The Last Clockwinder: Core Constraints

The Last Clockwinder came out on VR platforms last week. I worked on the game, on-and-off, from January 2020 through to right near the end. Specifically, my role (alongside Olivia Wood) was developing the narrative background for the game, iterating on that, and writing and polishing the game's script.

My plan now is to work up a series of these shards on aspects of the development from my perspective. In keeping with the nature of this blog, they're not meant to be finished, polished artefacts. I'm thinking of them more as 'thought sketches' -- a way for me to reflect roughly on the project as much as to surface anything externally. They may serve as a precursor to more developed posts elsewhere or pitches for talks.

One of our main early discussions for The Last Clockwinder was over how to tell the story within the project's constraints. In the main and in no particular order, these were:

Affordances of VR

Representing any text-heavy content in the game, for example, didn't seem like a viable approach. This also informed things like expected play session duration in terms of parcelling out content.

Development resources

These priorities, for instance, made it unrealistic for narrative to demand character models or custom animations. Written story could inform aspects of the art and mechanical design, particularly in terms of influencing things that had yet to be designed, but the visual and mechanical design would need to have a heavy influence on the written story.

(I'm drawing a false distinction here between 'written story content' and the narrative of the game as a whole, because the art direction, environment design, etc. are not separate from the narrative and storytelling; they are it.
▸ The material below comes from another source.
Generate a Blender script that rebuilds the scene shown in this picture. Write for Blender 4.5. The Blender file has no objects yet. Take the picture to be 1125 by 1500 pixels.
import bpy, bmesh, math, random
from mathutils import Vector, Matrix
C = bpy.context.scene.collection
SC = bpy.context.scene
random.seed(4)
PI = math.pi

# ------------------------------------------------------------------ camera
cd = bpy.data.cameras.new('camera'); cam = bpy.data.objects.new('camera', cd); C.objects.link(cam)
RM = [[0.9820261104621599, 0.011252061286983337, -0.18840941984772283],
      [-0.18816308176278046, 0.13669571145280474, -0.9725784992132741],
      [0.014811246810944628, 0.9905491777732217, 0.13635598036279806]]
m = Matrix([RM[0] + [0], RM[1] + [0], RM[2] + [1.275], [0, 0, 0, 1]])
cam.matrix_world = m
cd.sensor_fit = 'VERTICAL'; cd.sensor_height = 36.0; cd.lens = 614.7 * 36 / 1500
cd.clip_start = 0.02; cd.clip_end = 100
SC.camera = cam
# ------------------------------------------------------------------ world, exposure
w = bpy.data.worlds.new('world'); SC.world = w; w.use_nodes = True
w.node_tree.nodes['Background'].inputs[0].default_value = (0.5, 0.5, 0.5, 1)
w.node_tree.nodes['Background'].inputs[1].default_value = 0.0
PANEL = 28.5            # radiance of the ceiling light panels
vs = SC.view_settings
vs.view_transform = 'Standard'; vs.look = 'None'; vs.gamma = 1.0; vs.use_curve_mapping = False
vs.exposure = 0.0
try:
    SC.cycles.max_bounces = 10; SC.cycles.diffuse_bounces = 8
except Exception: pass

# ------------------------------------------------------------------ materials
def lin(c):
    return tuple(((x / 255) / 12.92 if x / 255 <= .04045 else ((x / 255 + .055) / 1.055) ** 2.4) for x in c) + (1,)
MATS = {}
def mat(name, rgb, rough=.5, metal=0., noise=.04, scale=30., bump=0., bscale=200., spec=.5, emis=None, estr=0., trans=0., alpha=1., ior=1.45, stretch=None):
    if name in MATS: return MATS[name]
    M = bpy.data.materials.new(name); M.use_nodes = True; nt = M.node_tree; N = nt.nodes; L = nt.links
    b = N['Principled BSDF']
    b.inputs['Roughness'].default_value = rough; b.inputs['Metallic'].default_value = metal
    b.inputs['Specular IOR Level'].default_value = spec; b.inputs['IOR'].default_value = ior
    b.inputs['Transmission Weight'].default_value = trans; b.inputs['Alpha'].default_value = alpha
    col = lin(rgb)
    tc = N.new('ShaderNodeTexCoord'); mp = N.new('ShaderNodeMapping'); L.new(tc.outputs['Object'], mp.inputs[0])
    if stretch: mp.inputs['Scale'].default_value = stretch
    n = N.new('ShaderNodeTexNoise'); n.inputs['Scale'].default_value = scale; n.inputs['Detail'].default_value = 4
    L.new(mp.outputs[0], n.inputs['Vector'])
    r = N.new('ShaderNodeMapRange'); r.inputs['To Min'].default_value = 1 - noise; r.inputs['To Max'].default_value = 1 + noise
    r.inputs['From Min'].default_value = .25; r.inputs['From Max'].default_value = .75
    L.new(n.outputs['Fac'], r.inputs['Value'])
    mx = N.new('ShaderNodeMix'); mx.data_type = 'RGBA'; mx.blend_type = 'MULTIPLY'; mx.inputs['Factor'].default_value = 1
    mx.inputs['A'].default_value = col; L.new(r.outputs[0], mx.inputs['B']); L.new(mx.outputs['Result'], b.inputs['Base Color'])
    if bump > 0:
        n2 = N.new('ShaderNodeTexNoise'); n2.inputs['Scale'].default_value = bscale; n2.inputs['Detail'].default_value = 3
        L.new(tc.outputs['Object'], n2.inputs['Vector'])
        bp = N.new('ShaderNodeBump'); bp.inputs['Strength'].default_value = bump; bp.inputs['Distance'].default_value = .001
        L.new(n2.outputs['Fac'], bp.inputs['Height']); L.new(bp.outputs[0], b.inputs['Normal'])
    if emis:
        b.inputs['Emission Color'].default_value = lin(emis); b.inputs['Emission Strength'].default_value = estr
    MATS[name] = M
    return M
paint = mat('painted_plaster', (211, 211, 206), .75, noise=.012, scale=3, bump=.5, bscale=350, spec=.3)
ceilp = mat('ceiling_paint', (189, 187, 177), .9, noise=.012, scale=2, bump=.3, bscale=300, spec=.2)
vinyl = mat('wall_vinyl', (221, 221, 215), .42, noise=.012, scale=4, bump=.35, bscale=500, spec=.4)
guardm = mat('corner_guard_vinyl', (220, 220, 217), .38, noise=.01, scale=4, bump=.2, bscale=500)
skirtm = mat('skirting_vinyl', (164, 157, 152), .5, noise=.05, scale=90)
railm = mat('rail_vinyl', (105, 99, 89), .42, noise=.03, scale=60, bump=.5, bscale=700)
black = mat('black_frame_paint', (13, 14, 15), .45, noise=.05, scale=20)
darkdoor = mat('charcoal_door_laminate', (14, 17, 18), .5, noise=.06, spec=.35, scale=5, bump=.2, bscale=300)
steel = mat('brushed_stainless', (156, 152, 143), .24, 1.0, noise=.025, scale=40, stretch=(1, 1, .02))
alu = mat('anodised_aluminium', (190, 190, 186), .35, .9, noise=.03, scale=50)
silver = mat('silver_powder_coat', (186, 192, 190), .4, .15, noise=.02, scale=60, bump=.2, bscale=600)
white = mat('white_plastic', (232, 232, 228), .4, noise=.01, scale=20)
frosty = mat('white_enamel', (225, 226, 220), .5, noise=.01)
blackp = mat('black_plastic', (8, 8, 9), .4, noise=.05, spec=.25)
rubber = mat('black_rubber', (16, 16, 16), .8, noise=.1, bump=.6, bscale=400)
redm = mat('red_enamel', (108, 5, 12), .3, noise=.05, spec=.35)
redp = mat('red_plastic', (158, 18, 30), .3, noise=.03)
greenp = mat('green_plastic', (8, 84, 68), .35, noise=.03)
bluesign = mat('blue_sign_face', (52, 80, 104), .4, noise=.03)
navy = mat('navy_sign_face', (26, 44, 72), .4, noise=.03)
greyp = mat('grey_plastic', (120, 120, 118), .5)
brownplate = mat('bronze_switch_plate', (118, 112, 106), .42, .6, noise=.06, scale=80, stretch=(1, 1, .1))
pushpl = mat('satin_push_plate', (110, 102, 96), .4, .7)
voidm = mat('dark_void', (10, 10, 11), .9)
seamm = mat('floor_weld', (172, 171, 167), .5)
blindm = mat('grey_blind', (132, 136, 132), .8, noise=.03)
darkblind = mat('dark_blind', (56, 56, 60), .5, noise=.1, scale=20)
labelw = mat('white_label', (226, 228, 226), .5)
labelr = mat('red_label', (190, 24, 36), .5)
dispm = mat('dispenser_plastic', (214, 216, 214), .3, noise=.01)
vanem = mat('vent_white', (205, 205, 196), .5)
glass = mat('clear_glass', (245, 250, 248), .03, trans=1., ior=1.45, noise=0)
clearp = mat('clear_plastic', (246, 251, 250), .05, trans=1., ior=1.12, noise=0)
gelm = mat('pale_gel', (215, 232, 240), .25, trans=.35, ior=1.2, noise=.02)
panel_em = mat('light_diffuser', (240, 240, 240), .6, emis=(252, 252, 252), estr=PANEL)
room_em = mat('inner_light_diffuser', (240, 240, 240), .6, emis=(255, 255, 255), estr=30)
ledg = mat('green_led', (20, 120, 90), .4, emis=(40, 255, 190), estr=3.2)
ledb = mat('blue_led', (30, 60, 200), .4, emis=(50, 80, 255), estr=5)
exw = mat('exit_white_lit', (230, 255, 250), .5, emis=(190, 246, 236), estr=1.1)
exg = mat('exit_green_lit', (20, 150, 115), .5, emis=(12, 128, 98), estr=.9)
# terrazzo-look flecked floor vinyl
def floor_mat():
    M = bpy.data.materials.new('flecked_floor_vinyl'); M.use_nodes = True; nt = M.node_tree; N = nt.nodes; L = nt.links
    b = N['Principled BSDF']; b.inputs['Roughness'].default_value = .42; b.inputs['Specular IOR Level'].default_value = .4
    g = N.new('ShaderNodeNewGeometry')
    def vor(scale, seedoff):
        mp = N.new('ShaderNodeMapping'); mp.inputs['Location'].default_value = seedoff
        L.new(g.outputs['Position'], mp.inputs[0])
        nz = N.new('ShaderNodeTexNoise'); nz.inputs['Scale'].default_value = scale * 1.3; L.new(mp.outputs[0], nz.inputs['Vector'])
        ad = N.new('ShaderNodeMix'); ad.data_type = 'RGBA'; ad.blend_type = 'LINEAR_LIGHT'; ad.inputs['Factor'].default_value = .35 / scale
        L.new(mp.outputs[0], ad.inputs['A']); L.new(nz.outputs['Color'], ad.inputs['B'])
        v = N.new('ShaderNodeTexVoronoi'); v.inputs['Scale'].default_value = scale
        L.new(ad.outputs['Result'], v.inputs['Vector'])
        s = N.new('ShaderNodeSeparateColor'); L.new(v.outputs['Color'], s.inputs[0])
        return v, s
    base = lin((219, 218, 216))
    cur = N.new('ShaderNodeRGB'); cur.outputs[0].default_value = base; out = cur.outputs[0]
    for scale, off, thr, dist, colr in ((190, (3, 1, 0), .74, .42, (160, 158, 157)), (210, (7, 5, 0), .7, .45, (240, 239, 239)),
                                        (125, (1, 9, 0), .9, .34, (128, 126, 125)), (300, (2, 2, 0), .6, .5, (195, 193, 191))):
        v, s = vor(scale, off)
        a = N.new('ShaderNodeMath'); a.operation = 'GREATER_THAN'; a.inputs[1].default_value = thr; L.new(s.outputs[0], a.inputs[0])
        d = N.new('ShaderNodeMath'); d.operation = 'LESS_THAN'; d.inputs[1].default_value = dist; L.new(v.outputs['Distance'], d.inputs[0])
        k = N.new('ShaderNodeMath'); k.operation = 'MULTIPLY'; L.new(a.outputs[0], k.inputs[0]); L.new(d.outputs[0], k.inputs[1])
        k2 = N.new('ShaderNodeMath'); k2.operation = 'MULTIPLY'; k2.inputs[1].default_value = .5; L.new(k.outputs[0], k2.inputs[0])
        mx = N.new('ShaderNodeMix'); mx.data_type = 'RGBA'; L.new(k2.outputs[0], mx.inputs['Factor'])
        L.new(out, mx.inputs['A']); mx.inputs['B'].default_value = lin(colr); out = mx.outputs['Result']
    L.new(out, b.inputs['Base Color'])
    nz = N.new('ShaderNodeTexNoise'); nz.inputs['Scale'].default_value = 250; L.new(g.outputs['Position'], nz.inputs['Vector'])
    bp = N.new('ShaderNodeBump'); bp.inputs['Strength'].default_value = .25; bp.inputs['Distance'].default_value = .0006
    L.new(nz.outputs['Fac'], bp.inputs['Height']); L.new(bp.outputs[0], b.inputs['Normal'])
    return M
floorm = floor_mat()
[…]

But: see my original disclaimer around this being a 'thought sketch'...)

We also knew from the start that we wouldn’t be implementing any kind of complex underlying narrative systems. We weren’t going to incorporate branching narrative or have space for the player to make any significant choice in the story. That’s not a good or a bad thing; it was a reality of the game as it could be made, and so it was our job to make the story as satisfying as possible within that frame. Which is to say: making the player still feel like an agent in that story where the nature of their agency had these constraints.

Financial resources

Into which I lump: funding levels, general budget constraints in indie games, and prioritisation of investment narrative vs parts of development that were more critical to realising the core vision of the game. This is relevant in as much as it determined the available 'narrative resourcing' as a function of Olivia's time and mine plus the available time from other members of the team to dedicate attention to narrative. Which, of course, has an effect on what can realistically be delivered.

Balancing the player's attention

This always is (or should be) an important factor in narrative and game design. But specifically here, the heaviest emphasis was on the strength of the core mechanic and puzzle design. Those elements would be giving the player a lot to think about (and marvel at), and the core audience the game was targeting wasn't necessarily one who were automatically invested in narrative. 'Storytelling vs mechanics' is a false dichotomy, but we also wanted to be realistic about the game's audience and bring that mindset to decisions around the storytelling.